■ **WHAT YOU NEED TO DO**: Look through the data below. Pick out the lines holding the string "Write".

■ **RECORDS PROVIDED**:

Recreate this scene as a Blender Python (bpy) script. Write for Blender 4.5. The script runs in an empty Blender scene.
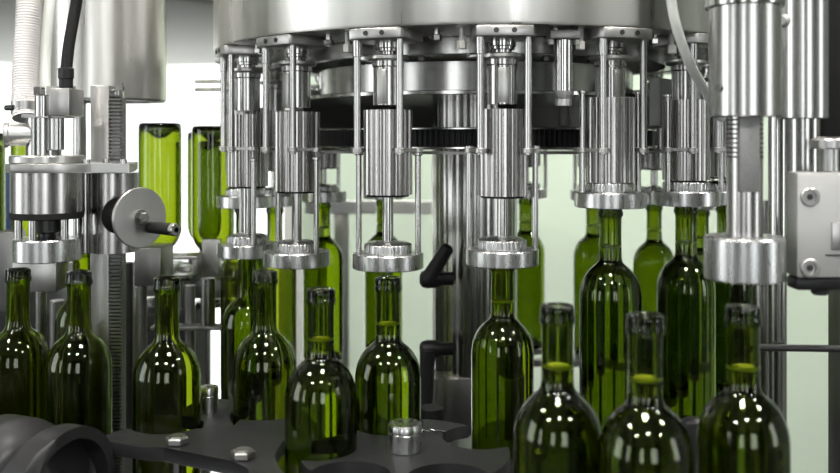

---

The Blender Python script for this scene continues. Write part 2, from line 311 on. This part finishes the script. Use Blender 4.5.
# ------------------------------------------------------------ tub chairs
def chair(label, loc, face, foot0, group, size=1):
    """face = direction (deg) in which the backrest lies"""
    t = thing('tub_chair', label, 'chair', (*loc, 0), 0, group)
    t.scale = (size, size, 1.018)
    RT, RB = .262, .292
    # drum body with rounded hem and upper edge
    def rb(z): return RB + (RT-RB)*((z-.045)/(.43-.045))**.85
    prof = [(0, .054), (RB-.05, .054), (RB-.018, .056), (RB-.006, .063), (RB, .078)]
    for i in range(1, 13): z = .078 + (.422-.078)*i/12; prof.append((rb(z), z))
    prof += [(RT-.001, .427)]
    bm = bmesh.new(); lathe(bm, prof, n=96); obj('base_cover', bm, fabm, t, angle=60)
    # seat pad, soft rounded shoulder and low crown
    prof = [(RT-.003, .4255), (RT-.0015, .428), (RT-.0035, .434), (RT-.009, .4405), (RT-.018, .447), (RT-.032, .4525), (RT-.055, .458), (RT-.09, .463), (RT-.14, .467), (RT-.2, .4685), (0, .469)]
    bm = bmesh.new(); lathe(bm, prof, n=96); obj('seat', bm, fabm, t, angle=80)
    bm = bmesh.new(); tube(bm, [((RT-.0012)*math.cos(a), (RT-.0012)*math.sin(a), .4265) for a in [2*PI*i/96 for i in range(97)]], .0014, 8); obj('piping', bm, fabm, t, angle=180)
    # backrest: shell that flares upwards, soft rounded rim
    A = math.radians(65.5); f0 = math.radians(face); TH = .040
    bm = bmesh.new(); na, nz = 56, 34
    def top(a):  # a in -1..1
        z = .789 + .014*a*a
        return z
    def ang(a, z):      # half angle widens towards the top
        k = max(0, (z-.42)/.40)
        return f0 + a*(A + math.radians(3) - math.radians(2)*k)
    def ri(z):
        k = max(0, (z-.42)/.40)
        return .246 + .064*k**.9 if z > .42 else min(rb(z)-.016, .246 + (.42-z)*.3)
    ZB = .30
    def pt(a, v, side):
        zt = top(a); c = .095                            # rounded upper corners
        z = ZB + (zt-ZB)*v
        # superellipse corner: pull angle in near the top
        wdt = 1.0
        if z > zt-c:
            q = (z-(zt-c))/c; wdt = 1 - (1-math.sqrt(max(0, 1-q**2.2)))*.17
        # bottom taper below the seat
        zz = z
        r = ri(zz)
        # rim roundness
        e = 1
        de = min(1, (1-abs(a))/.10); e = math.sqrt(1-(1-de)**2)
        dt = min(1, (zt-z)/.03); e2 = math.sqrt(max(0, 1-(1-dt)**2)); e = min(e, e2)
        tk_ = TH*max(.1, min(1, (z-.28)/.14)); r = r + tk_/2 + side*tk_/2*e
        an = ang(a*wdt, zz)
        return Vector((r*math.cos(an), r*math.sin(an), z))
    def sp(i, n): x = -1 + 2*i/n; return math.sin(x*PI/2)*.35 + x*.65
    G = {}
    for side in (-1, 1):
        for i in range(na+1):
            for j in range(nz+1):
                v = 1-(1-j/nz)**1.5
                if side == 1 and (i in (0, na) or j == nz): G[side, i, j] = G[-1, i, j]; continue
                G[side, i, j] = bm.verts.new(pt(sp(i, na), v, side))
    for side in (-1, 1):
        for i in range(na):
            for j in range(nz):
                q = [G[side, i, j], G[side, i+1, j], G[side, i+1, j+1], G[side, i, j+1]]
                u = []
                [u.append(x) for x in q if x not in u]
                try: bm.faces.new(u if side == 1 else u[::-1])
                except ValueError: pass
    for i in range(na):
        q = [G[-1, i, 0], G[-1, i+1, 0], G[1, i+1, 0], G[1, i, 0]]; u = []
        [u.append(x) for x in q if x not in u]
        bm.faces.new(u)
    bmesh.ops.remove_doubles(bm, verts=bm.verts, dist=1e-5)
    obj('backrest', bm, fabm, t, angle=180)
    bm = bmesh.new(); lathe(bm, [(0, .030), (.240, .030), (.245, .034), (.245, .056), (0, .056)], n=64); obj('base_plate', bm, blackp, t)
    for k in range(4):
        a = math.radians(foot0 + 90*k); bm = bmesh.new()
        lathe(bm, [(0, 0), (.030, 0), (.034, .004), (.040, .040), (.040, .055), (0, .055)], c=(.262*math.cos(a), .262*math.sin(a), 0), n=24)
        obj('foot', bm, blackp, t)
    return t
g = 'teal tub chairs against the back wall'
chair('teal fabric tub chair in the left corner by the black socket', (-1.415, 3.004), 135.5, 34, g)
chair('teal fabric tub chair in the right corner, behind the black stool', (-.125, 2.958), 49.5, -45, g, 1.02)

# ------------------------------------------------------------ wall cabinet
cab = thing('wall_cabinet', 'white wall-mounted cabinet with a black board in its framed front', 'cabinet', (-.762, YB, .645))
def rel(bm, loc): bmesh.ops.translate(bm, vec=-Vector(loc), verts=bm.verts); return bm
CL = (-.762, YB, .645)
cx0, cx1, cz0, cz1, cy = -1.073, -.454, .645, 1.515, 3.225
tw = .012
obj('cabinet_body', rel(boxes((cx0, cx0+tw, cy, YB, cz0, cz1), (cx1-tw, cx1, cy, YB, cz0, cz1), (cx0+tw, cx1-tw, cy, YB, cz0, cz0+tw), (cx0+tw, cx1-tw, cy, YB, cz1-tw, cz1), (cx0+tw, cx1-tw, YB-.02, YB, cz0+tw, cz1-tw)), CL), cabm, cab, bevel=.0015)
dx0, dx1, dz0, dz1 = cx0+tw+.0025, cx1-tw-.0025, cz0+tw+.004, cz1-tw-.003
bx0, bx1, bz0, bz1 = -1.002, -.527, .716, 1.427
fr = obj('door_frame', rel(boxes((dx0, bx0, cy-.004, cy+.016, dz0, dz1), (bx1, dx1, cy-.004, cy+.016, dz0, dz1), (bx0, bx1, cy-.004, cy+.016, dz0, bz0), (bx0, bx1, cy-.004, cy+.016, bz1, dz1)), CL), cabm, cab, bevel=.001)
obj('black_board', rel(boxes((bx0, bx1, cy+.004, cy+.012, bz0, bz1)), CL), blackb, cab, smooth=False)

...

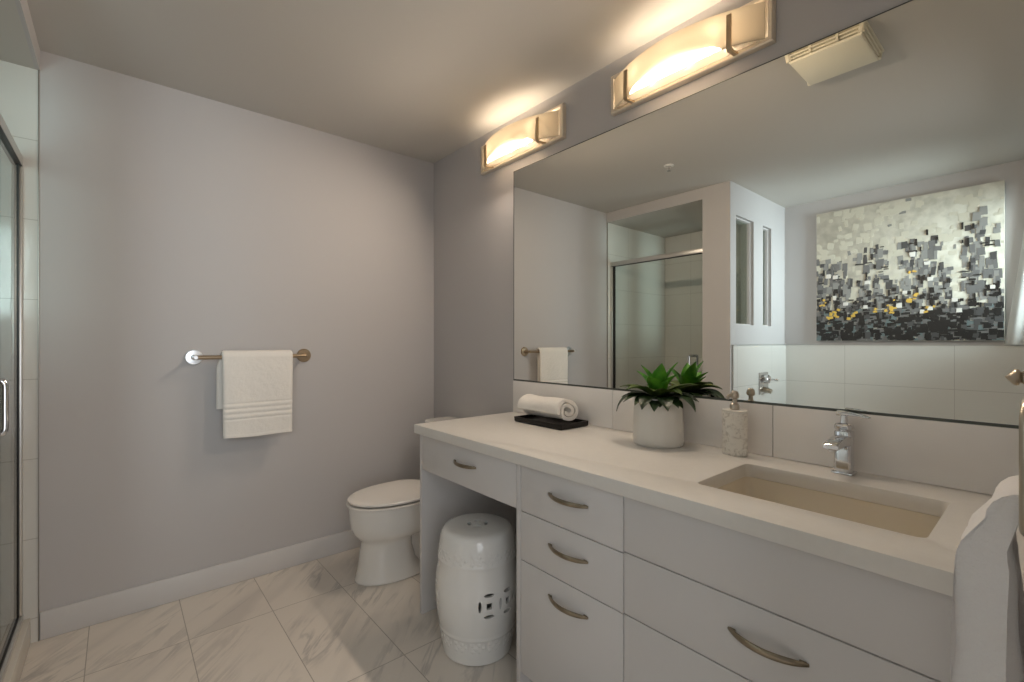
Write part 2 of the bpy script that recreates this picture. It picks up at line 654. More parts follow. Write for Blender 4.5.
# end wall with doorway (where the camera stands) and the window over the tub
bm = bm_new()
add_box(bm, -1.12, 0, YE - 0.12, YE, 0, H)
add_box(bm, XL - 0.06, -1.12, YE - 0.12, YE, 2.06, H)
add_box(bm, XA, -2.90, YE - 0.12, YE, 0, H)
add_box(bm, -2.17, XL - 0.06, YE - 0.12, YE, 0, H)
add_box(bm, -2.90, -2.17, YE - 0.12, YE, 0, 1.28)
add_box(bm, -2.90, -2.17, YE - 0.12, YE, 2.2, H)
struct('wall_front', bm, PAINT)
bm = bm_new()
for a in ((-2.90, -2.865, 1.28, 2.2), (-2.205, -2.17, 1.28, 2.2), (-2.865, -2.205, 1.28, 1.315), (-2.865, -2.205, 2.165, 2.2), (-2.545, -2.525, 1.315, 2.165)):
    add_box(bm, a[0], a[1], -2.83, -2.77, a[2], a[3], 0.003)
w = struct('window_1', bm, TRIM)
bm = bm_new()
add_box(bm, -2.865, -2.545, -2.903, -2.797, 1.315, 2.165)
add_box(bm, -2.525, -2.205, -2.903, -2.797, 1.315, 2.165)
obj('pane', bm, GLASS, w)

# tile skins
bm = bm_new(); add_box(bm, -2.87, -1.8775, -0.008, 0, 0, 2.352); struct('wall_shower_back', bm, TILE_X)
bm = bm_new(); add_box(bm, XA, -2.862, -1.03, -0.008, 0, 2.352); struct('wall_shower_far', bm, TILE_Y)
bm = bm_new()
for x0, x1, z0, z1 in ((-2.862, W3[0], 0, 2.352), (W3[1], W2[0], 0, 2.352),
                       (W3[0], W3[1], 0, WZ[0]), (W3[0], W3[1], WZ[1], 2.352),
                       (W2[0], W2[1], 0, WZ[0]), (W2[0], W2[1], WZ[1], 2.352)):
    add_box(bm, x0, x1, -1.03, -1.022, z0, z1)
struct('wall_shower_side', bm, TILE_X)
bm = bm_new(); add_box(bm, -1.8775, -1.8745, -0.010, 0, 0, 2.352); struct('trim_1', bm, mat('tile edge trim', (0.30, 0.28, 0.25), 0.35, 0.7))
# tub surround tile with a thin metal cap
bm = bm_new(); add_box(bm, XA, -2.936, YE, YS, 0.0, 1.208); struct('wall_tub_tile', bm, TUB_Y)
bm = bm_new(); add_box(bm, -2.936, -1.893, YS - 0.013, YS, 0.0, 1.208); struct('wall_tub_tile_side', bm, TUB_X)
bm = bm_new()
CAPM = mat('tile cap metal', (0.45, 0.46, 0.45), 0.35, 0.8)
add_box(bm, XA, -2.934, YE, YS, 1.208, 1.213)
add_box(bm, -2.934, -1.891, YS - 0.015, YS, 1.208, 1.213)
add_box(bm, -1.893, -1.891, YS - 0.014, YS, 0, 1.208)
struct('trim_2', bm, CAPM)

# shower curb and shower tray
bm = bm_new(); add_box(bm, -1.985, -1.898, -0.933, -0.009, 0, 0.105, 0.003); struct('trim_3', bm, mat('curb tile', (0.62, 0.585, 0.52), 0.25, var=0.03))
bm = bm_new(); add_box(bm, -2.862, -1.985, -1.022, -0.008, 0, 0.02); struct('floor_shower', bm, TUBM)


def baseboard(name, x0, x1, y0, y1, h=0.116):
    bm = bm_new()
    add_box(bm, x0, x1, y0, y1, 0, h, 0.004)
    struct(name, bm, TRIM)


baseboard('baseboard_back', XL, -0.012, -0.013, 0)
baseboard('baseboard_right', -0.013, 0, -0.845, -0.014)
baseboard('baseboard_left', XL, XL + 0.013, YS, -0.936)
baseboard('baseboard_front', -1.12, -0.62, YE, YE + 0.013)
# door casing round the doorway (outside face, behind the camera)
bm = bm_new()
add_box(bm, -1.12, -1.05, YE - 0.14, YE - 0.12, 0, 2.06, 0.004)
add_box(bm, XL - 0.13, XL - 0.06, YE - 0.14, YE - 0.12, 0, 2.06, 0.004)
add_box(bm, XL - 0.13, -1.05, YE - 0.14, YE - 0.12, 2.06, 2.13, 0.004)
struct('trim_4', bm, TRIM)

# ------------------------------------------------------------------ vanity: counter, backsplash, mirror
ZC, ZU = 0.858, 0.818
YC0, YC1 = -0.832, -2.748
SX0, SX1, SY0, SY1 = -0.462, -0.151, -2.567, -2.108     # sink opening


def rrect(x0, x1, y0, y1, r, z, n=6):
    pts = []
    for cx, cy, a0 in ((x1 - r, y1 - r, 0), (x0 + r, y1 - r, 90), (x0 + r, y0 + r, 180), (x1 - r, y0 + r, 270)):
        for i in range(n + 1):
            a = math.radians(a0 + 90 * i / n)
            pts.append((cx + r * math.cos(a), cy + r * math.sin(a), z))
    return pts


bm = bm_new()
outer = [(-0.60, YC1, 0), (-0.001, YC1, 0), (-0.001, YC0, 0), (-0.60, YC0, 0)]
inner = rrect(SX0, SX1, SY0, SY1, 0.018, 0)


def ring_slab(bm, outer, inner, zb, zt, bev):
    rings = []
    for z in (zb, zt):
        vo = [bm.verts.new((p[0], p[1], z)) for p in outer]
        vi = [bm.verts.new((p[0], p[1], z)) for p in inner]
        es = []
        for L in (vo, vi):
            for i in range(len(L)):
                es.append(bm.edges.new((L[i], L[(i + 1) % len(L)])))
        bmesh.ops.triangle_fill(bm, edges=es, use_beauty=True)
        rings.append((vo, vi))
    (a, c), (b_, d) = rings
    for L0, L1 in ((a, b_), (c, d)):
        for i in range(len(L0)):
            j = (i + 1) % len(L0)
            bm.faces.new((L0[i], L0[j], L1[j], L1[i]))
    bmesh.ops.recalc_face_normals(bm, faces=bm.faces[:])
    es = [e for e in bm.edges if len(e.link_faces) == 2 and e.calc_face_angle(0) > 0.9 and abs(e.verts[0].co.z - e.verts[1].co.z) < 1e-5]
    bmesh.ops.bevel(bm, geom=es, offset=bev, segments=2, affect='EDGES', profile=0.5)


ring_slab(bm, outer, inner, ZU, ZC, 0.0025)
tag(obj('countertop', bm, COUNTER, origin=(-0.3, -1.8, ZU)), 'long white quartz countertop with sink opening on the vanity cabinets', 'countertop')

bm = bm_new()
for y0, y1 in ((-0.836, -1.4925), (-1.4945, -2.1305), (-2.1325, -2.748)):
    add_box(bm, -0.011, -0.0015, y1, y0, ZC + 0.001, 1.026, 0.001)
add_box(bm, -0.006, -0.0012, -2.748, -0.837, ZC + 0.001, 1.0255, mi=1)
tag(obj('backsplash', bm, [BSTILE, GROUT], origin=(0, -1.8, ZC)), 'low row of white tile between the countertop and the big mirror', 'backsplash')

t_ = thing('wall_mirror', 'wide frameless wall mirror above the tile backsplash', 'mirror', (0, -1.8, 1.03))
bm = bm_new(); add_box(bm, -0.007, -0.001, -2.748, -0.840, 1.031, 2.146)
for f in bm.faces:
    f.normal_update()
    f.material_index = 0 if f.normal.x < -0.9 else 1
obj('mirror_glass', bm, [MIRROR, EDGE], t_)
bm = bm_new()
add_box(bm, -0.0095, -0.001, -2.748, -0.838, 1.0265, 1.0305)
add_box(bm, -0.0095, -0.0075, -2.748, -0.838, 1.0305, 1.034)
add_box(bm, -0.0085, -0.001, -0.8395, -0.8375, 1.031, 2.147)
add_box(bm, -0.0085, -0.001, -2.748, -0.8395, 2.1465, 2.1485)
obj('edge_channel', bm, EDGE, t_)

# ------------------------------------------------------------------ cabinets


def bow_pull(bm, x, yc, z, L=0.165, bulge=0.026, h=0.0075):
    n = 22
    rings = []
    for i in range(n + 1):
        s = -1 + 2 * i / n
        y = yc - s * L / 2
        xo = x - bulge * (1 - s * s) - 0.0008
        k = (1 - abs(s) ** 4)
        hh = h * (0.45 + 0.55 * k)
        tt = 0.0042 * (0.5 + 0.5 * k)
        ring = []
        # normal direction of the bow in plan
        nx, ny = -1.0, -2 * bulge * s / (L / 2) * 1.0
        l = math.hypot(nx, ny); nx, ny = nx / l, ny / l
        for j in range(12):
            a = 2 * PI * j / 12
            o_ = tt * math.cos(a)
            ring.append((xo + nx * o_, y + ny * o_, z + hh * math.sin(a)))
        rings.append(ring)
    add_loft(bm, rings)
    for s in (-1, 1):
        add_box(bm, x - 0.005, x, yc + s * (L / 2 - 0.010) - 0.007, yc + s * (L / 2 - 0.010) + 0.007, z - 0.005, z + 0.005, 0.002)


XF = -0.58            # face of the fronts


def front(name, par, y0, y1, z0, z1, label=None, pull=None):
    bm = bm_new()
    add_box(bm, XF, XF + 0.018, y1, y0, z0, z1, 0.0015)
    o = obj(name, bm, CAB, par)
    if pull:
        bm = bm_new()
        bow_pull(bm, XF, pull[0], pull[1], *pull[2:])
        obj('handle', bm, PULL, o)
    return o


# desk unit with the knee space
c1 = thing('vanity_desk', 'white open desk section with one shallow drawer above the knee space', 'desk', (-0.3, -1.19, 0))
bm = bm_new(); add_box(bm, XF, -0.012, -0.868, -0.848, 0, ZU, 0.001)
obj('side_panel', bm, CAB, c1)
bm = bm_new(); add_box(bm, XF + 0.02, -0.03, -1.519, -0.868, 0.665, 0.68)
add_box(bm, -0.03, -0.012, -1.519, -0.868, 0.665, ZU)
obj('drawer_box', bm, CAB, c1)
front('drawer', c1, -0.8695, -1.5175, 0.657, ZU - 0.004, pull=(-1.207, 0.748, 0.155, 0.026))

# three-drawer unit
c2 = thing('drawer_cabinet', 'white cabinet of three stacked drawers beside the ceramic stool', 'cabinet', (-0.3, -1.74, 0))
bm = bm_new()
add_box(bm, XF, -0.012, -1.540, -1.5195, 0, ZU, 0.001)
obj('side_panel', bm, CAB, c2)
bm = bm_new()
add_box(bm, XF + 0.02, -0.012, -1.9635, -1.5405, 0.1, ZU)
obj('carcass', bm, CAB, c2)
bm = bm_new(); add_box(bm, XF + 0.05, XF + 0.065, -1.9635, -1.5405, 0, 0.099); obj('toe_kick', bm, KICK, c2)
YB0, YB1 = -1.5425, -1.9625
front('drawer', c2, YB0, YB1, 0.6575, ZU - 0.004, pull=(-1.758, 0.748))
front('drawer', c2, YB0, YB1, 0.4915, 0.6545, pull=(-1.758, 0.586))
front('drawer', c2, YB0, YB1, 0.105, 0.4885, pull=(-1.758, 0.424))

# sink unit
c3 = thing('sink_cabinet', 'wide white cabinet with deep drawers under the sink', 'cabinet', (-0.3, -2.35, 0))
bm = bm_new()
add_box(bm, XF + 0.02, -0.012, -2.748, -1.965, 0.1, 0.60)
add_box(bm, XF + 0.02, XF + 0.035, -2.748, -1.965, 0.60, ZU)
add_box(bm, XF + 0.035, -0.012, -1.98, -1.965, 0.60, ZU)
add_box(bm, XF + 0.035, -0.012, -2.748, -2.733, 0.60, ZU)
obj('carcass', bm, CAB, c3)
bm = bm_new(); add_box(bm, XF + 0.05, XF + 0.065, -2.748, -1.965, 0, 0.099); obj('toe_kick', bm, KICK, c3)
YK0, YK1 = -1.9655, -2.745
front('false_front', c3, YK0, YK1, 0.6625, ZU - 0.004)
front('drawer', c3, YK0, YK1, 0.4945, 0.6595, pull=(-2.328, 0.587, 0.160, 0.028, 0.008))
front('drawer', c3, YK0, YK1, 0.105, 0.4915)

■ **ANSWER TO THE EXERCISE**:
Recreate this scene as a Blender Python (bpy) script. Write for Blender 4.5. The script runs in an empty Blender scene.
The Blender Python script for this scene continues. Write part 2, from line 311 on. This part finishes the script. Use Blender 4.5.
Write part 2 of the bpy script that recreates this picture. It picks up at line 654. More parts follow. Write for Blender 4.5.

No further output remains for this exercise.